In the days running up to the announcement that talks were to take place, the Ugandan government expressed scepticism about negotiations in view of the rebels' history of rejecting peace efforts in the past. Museveni's spokesman Onapito Ekomoloit told IWPR that the reports of plans to negotiate with the LRA were just “newspaper talk”.



Security Minister Amama Mbabazi ruled out a deal, insisting, “There is no amnesty for Kony and we cannot speak to Kony.”



It is unclear why Museveni scrapped his previous strategy towards the LRA. But one view, as expressed in Kampala's Monitor newspaper, is that the president "doesn't want Kony in The Hague because he will have a right to put his side of the story”.



According to the Monitor, Kony “could tell some ugly truths that the government wants hidden. For example, did the LRA kill all the people in the northern war? What role did the UPDF [Ugandan army], either through cynical policy to break the back of the northern rebellion or by the actions of rogue elements inside it, contribute in the killings and amputations? What evidence does Kony have?"

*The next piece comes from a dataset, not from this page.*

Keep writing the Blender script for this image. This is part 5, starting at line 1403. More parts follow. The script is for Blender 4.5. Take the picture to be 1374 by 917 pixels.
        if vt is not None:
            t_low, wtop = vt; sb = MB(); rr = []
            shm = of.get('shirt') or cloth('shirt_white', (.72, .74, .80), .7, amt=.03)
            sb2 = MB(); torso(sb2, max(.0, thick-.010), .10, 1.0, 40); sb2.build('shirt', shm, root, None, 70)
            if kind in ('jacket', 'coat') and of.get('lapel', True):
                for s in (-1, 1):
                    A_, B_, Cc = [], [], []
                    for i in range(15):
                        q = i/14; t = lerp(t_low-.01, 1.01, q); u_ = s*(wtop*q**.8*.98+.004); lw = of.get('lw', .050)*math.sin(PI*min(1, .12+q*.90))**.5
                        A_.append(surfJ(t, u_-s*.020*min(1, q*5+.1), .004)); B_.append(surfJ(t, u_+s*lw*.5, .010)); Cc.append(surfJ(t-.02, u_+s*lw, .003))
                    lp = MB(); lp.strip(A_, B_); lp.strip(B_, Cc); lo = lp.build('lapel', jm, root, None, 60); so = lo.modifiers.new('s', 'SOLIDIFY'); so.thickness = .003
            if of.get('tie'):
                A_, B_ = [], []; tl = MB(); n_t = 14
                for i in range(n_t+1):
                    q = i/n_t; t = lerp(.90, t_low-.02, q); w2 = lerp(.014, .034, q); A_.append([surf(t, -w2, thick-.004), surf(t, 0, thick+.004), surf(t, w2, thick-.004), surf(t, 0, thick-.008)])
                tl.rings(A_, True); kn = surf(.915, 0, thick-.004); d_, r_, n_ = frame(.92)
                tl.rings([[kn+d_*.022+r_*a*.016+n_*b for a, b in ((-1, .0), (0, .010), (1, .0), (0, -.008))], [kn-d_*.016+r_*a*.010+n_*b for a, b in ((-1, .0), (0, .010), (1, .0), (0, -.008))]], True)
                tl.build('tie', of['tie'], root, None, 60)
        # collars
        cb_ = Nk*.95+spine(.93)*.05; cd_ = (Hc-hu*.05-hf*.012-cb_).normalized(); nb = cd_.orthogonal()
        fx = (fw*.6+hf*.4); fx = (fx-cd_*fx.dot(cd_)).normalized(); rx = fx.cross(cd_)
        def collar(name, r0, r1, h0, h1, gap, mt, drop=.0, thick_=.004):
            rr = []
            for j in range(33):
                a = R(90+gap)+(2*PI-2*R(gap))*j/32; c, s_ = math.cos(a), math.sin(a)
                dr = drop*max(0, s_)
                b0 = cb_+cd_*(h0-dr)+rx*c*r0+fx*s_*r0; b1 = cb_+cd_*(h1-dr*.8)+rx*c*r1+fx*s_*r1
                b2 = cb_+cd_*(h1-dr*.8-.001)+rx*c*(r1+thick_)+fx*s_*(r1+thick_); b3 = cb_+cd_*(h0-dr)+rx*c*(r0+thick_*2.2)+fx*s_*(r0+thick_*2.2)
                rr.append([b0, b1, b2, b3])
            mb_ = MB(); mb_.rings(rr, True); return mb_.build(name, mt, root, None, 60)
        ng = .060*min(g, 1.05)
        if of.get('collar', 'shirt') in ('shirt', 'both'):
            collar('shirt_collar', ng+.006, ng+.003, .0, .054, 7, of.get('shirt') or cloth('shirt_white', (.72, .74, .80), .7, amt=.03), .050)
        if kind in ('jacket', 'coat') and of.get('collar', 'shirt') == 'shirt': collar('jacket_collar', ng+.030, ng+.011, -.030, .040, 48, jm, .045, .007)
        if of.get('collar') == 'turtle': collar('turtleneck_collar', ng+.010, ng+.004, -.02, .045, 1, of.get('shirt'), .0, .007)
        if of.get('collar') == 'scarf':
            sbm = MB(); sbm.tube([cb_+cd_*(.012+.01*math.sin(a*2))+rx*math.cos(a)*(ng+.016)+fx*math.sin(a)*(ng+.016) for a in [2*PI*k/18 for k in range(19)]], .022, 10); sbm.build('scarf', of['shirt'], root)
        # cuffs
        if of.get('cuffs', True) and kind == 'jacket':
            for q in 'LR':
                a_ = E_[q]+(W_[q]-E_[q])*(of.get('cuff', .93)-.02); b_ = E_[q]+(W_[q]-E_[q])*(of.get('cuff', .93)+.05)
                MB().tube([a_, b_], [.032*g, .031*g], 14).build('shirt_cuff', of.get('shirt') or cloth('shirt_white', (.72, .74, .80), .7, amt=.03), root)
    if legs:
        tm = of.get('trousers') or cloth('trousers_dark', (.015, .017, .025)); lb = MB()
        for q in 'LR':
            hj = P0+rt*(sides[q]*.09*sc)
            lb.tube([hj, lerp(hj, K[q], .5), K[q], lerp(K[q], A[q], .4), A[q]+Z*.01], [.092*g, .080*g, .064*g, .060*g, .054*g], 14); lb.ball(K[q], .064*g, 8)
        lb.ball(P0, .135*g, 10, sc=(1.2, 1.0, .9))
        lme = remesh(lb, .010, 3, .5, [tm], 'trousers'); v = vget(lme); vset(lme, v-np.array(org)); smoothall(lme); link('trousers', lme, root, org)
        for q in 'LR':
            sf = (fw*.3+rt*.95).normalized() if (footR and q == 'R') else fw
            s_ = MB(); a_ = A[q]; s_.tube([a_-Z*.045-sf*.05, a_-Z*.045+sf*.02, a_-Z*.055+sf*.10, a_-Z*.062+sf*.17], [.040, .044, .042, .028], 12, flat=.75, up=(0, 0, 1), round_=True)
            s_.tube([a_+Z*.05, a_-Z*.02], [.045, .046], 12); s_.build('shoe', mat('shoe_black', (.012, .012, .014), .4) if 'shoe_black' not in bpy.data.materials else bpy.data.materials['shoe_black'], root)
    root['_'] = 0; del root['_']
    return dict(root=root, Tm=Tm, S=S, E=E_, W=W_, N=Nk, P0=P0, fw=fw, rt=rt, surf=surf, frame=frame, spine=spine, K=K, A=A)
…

This is a view expressed with even more force in an article in the latest edition of the influential US journal Foreign Policy written by the international diplomat Olara Otunnu, who is of Acholi origin and was until recently the UN's under-secretary and special representative for children and armed conflict.

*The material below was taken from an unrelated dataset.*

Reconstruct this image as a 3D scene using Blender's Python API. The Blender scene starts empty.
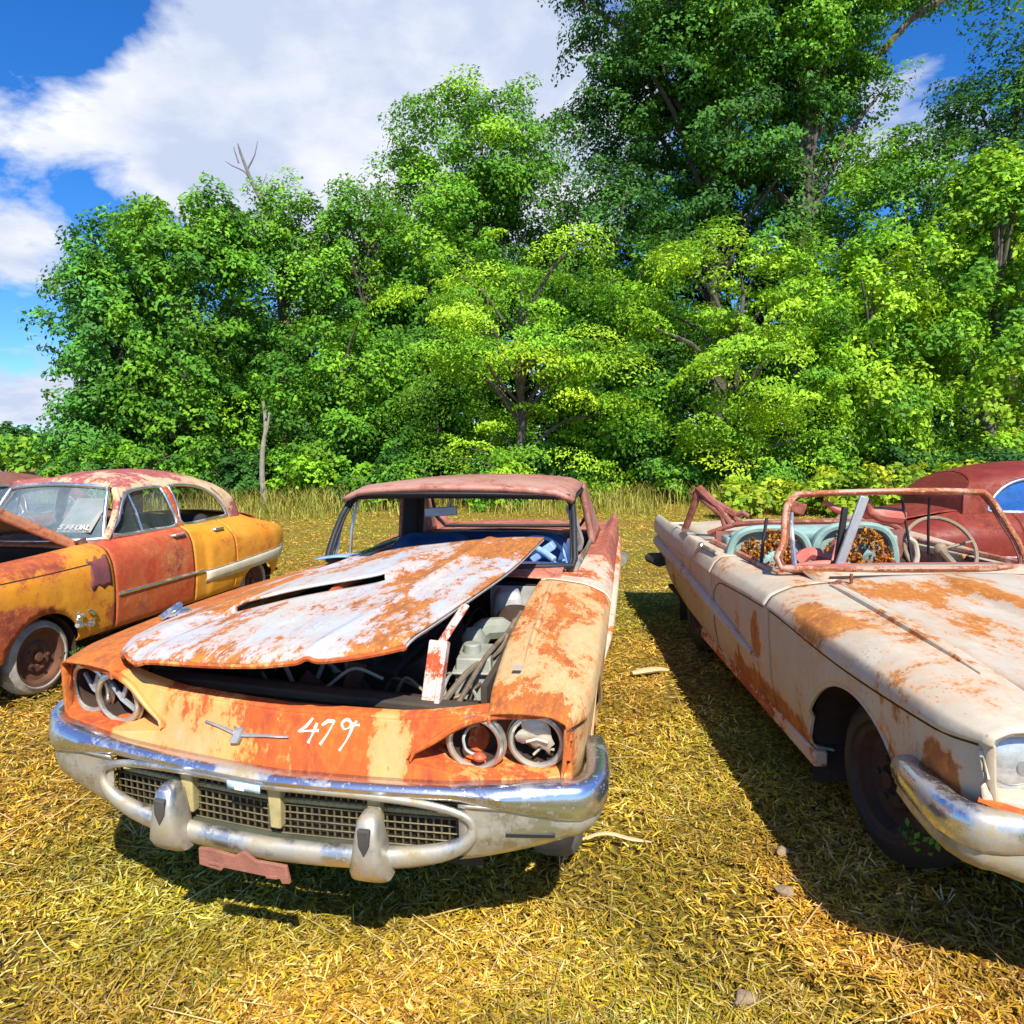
import bpy, math, random
import numpy as np
from math import radians as R, sin, cos, pi

random.seed(4)
SC = bpy.context.scene
COL = SC.collection

# ------------------------------------------------------------------ helpers
def pch(xs, Y, x):
    """monotone cubic interpolation, Y may be (n,) or (n,k...)"""
    xs = np.asarray(xs, float); Y = np.asarray(Y, float)
    x = np.clip(np.asarray(x, float), xs[0], xs[-1])
    h = np.diff(xs); sh = (len(h),) + (1,) * (Y.ndim - 1)
    d = np.diff(Y, axis=0) / h.reshape(sh)
    m = np.zeros_like(Y)
    if len(xs) > 2:
        a, b = d[:-1], d[1:]
        ok = a * b > 0
        s = a + b
        m[1:-1] = np.where(ok, 2 * a * b / np.where(ok, s, 1), 0)
    m[0] = d[0]; m[-1] = d[-1]
    i = np.clip(np.searchsorted(xs, x, side='right') - 1, 0, len(h) - 1)
    t = (x - xs[i]) / h[i]
    ex = x.shape + (1,) * (Y.ndim - 1)
    t = t.reshape(ex); hh = h[i].reshape(ex)
    return ((2*t**3-3*t**2+1)*Y[i] + (t**3-2*t**2+t)*hh*m[i] + (-2*t**3+3*t**2)*Y[i+1] + (t**3-t**2)*hh*m[i+1])

class MB:
    def __init__(self):
        self.v = []; self.f = []; self.n = 0
    def add(self, V, F):
        V = np.asarray(V, float).reshape(-1, 3)
        self.v.append(V); self.f += [tuple(int(i) + self.n for i in f) for f in F]; self.n += len(V)
        return self
    def box(self, c, s, rz=0, rx=0, ry=0, top=1.0):
        x, y, z = [k / 2 for k in s]
        V = np.array([[a*x*(top if d > 0 else 1), b*y*(top if d > 0 else 1), d*z] for d in (-1, 1) for a, b in ((-1,-1),(1,-1),(1,1),(-1,1))])
        V = V @ rot(rx, ry, rz).T + np.array(c)
        return self.add(V, [(3,2,1,0),(4,5,6,7),(0,1,5,4),(1,2,6,5),(2,3,7,6),(3,0,4,7)])
    def grid(self, P, keep=None, wrap=False):
        P = np.asarray(P, float); n, m = P.shape[:2]
        F = []
        for i in range(n - 1):
            for j in range(m - 1 + (1 if wrap else 0)):
                if keep is not None and not keep[i, j]: continue
                k = (j + 1) % m
                F.append((i*m+j, (i+1)*m+j, (i+1)*m+k, i*m+k))
        return self.add(P.reshape(-1, 3), F)
    def tube(self, pts, r, n=8, caps=True, closed=False, flat=1.0, smooth=0):
        P = np.asarray(pts, float)
        if smooth:
            t = np.arange(len(P)); P = pch(t, P, np.linspace(0, len(P)-1, (len(P)-1)*smooth+1))
        k = len(P)
        rr = np.full(k, r) if np.isscalar(r) else (np.asarray(r, float) if len(r) == k else pch(np.linspace(0, 1, len(r)), np.asarray(r, float), np.linspace(0, 1, k)))
        T = np.roll(P, -1, 0) - np.roll(P, 1, 0) if closed else np.gradient(P, axis=0)
        T /= np.linalg.norm(T, axis=1, keepdims=True) + 1e-9
        up = np.array([0, 0, 1.]) if abs(T[0][2]) < .9 else np.array([0, 1., 0])
        a = np.cross(T[0], up); a /= np.linalg.norm(a)
        rings = []
        for i in range(k):
            a = a - T[i] * a.dot(T[i]); a /= np.linalg.norm(a) + 1e-9
            b = np.cross(T[i], a)
            th = np.linspace(0, 2*pi, n, endpoint=False)
            rings.append(P[i] + rr[i]*(np.outer(np.cos(th), a) + flat*np.outer(np.sin(th), b)))
        V = np.concatenate(rings); F = []
        for i in range(k if closed else k - 1):
            q = (i + 1) % k
            for j in range(n):
                F.append((i*n+j, i*n+(j+1) % n, q*n+(j+1) % n, q*n+j))
        if caps and not closed:
            F.append(tuple(range(n))[::-1]); F.append(tuple((k-1)*n+j for j in range(n)))
        return self.add(V, F)
    def lathe(self, prof, c=(0,0,0), axis='x', n=28, close=False):
        """prof: list of (radius, height along axis)"""
        V = []; k = len(prof)
        for r, h in prof:
            for j in range(n):
                t = 2*pi*j/n
                p = (h, r*cos(t), r*sin(t)) if axis == 'x' else ((r*cos(t), h, r*sin(t)) if axis == 'y' else (r*cos(t), r*sin(t), h))
                V.append(p)
        F = []
        for i in range(k if close else k-1):
            q = (i+1) % k
            for j in range(n):
                F.append((i*n+j, i*n+(j+1) % n, q*n+(j+1) % n, q*n+j))
        return self.add(np.array(V) + np.array(c), F)
    def ring(self, c, Rr, r, axis='y', n=32, m=10, tilt=None):
        V = []; F = []
        for i in range(n):
            a = 2*pi*i/n
            for j in range(m):
                b = 2*pi*j/m
                q = Rr + r*cos(b); h = r*sin(b)
                V.append({'y': (q*cos(a), h, q*sin(a)), 'x': (h, q*cos(a), q*sin(a)), 'z': (q*cos(a), q*sin(a), h)}[axis])
                F.append((i*m+j, i*m+(j+1) % m, ((i+1) % n)*m+(j+1) % m, ((i+1) % n)*m+j))
        V = np.array(V)
        if tilt is not None: V = V @ tilt.T
        return self.add(V + np.array(c), F)
    def blob(self, c, s, n=12, m=8, jit=0, rng=None, rz=0):
        V = []; F = []
        for i in range(m + 1):
            p = pi*i/m
            for j in range(n):
                a = 2*pi*j/n
                V.append((sin(p)*cos(a), sin(p)*sin(a), cos(p)))
        V = np.array(V)
        if jit:
            q = V.copy()
            for _ in range(5):
                d = rng.normal(size=3); d /= np.linalg.norm(d)
                V += jit*np.outer(np.sin(q@d*3+rng.uniform(0, 6)), d)
        V = V*np.array(s)
        if rz: V = V @ rot(0, 0, rz).T
        for i in range(m):
            for j in range(n):
                F.append((i*n+j, (i+1)*n+j, (i+1)*n+(j+1) % n, i*n+(j+1) % n))
        return self.add(V + np.array(c), F)
    def prism(self, poly, h0, h1, plane='xz'):
        k = len(poly)
        def P(p, h): return (p[0], h, p[1]) if plane == 'xz' else ((h, p[0], p[1]) if plane == 'yz' else (p[0], p[1], h))
        V = [P(p, h0) for p in poly] + [P(p, h1) for p in poly]
        F = [tuple(range(k))[::-1], tuple(range(k, 2*k))] + [(i, (i+1) % k, k+(i+1) % k, k+i) for i in range(k)]
        return self.add(V, F)
    def build(self, name, mat, parent=None, xf=None, solid=0, bevel=0, sub=0, angle=35, smooth=True, off=0):
        V = np.concatenate(self.v)
        if xf is not None: V = xf(V)
        me = bpy.data.meshes.new(name)
        me.from_pydata(V.tolist(), [], self.f)
        me.update()
        # drop loose verts left by cut-outs
        used = np.zeros(len(V), bool)
        for f in self.f: used[list(f)] = True
        if not used.all():
            import bmesh
            bm = bmesh.new(); bm.from_mesh(me)
            bmesh.ops.delete(bm, geom=[q for q in bm.verts if not q.link_faces], context='VERTS')
            bm.to_mesh(me); bm.free()
        if smooth:
            me.polygons.foreach_set('use_smooth', [True]*len(me.polygons))
            me.set_sharp_from_angle(angle=R(angle))
        if mat: me.materials.append(mat)
        o = bpy.data.objects.new(name, me); COL.objects.link(o)
        if parent: o.parent = parent
        if sub:
            m = o.modifiers.new('sub', 'SUBSURF'); m.levels = m.render_levels = sub
        if solid:
            m = o.modifiers.new('solid', 'SOLIDIFY'); m.thickness = solid; m.offset = off
        if bevel:
            m = o.modifiers.new('bev', 'BEVEL'); m.width = bevel; m.segments = 2; m.limit_method = 'ANGLE'
        return o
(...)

Under the headline "The Secret Genocide", Otunnu wrote, "The truth is that reports of indisputable atrocities of the LRA are being employed to mask more serious crimes by the government itself. To keep the eyes of the world averted, the government has carefully scripted a narrative in which the catastrophe in northern Uganda begins with the LRA and will only end with its demise.



"But under the cover of the war against these outlaws, an entire society, the Acholi people, has been moved to concentration camps and is being systematically destroyed - physically, culturally, and economically. Everything Acholi is dying."

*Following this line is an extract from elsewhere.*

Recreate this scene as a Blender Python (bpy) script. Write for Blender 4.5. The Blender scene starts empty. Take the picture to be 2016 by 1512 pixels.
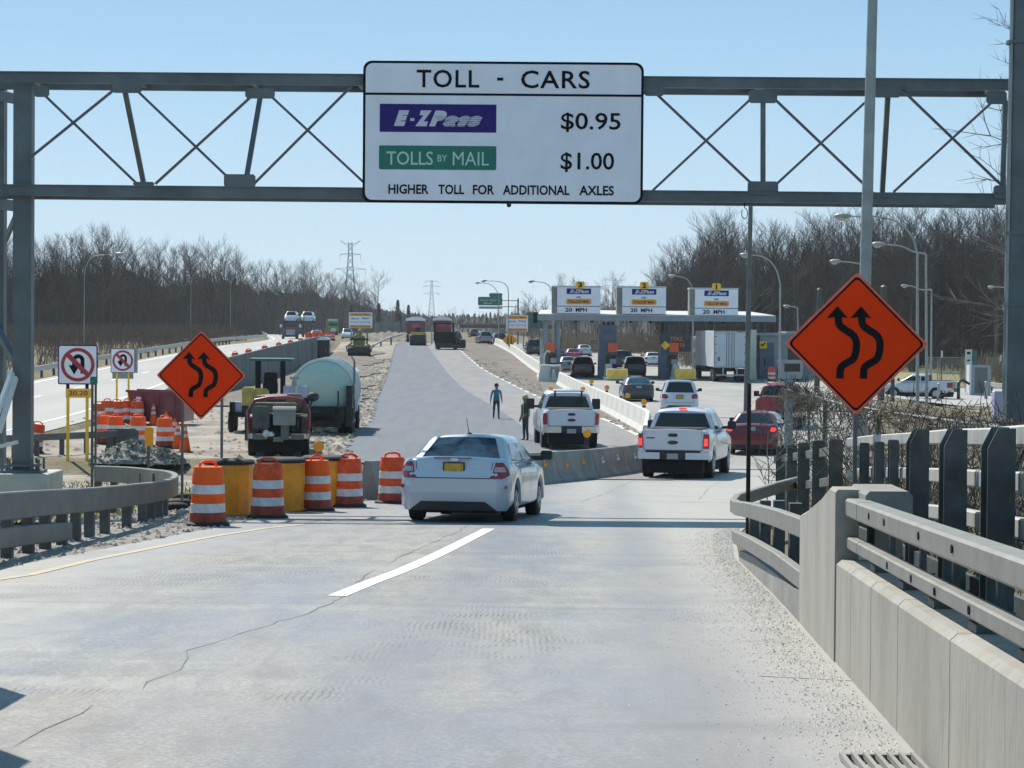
import bpy, bmesh, math, random
from mathutils import Vector, Matrix
R = math.radians
random.seed(7)
scene = bpy.context.scene
COL = scene.collection

# ------------------------------------------------------------------ camera
FPX = 4800.0                     # focal length in photograph pixels (2016 wide)
CAMZ = 4.3
PITCH = math.atan(111/FPX)
ROLL = R(0.45)
_F = Vector((0, math.cos(PITCH), -math.sin(PITCH)))
_U0 = Vector((0, math.sin(PITCH), math.cos(PITCH)))
_R0 = Vector((1, 0, 0))
_RR = _R0*math.cos(ROLL) + _U0*math.sin(ROLL)
_UU = _U0*math.cos(ROLL) - _R0*math.sin(ROLL)
cam_d = bpy.data.cameras.new('camera')
cam = bpy.data.objects.new('camera', cam_d); COL.objects.link(cam)
cam_d.sensor_width = 36; cam_d.lens = FPX/2016*36; cam_d.clip_start = 0.3; cam_d.clip_end = 9000
_m = Matrix(((_RR.x, _UU.x, -_F.x, 0), (_RR.y, _UU.y, -_F.y, 0), (_RR.z, _UU.z, -_F.z, CAMZ), (0, 0, 0, 1)))
cam.matrix_world = _m
scene.camera = cam

# ------------------------------------------------------------------ light
SUN_EL, SUN_AZ = R(48), R(-29)   # azimuth measured clockwise from +Y
w = bpy.data.worlds.new('World'); scene.world = w; w.use_nodes = True
nt = w.node_tree; bg = nt.nodes['Background']
sky = nt.nodes.new('ShaderNodeTexSky'); sky.sky_type = 'NISHITA'; sky.sun_disc = False
sky.sun_elevation = SUN_EL; sky.sun_rotation = SUN_AZ
sky.altitude = 1500; sky.air_density = 1.0; sky.dust_density = 0.0; sky.ozone_density = 5.0
sky_mix = nt.nodes.new('ShaderNodeMix'); sky_mix.data_type = 'RGBA'; sky_mix.inputs[0].default_value = .5
sky_mix.inputs[7].default_value = (2.3, 5.6, 7.9, 1)          # pale spring haze mixed into the clear sky
nt.links.new(sky.outputs[0], sky_mix.inputs[6]); 
geo = nt.nodes.new('ShaderNodeTexCoord'); sep = nt.nodes.new('ShaderNodeSeparateXYZ'); nt.links.new(geo.outputs['Generated'], sep.inputs[0])
hmr = nt.nodes.new('ShaderNodeMapRange'); hmr.inputs[1].default_value = 0; hmr.inputs[2].default_value = .17; hmr.inputs[3].default_value = .72; hmr.inputs[4].default_value = 0
nt.links.new(sep.outputs[2], hmr.inputs[0])
hor = nt.nodes.new('ShaderNodeMix'); hor.data_type = 'RGBA'; hor.inputs[7].default_value = (6.7, 7.9, 9.1, 1)     # whiter low on the horizon
nt.links.new(hmr.outputs[0], hor.inputs[0]); nt.links.new(sky_mix.outputs[2], hor.inputs[6]); nt.links.new(hor.outputs[2], bg.inputs[0]); bg.inputs[1].default_value = 0.085
sd = bpy.data.lights.new('sun', 'SUN'); sd.energy = 4.9; sd.angle = R(0.53); sd.color = (1, .925, .83)
sun = bpy.data.objects.new('sun', sd); COL.objects.link(sun)
_s = Vector((math.sin(SUN_AZ)*math.cos(SUN_EL), math.cos(SUN_AZ)*math.cos(SUN_EL), math.sin(SUN_EL)))
sun.rotation_euler = _s.to_track_quat('Z', 'Y').to_euler()
sun.location = (-20, 30, 60)
scene.view_settings.view_transform = 'Standard'; scene.view_settings.look = 'None'
scene.view_settings.exposure = 0.30; scene.view_settings.gamma = 1
scene.cycles.max_bounces = 6; scene.cycles.diffuse_bounces = 3; scene.cycles.glossy_bounces = 3
scene.cycles.transparent_max_bounces = 8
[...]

Otunnu, who is now a board member of the Carnegie Endowment for International Peace, which publishes Foreign Policy, concluded, "The Acholis' plight is well known to embassies, UN agencies, NGOs and human rights organisations. Yet those in a position to raise their voices have chosen to remain silent or, worse, speak out in favour of Museveni's regime.



"The LRA is frightening, but northern Uganda's people have more to fear from their own government."



Colin Thomas-Jensen, senior researcher on East Africa with the Brussels-based think tank International Crisis Group, said in a radio interview that it was unclear why Museveni had changed tack at this time. The new peace effort is in its early stages and little is known about the real intent of Kony or Museveni to end the conflict, he said, so it made sense for the ICC to continue seeking the arrest of the LRA leaders.



Thomas-Jensen said one of the biggest problems for the Hague court is that its arrest warrants were issued in a vacuum, "There was very little groundwork put into exactly how those warrants were going to be executed. Now that is not the fault of the court: the court is a mechanism for dispensing justice. It does not have a special forces unit that can nab its indictees…. As we saw in Uganda, the warrants were issued and yet there was very little response or plan from the international community on how those warrants were be executed."



Whatever led to Museveni’s change of heart, it has suddenly transformed the forthcoming talks in Juba from speculation into a reality. The question remains, though, whether the LRA members present at the negotiations - who will not include Kony or the other four wanted by the ICC - can deliver anything meaningful.



Father Carlos Rodriguez, a Catholic missionary priest based in northern Uganda, said in a radio interview he was unsure Kony and Otti, his deputy, were sincere about seeking peace in the talks. “I doubt that the 16-member negotiating team that Kony named has any power to negotiate anything on behalf of the LRA, because these are ordinary people that have not been in the bush with the LRA,” he said.



Apolo Kakaire is a Uganda-based human rights worker and journalist.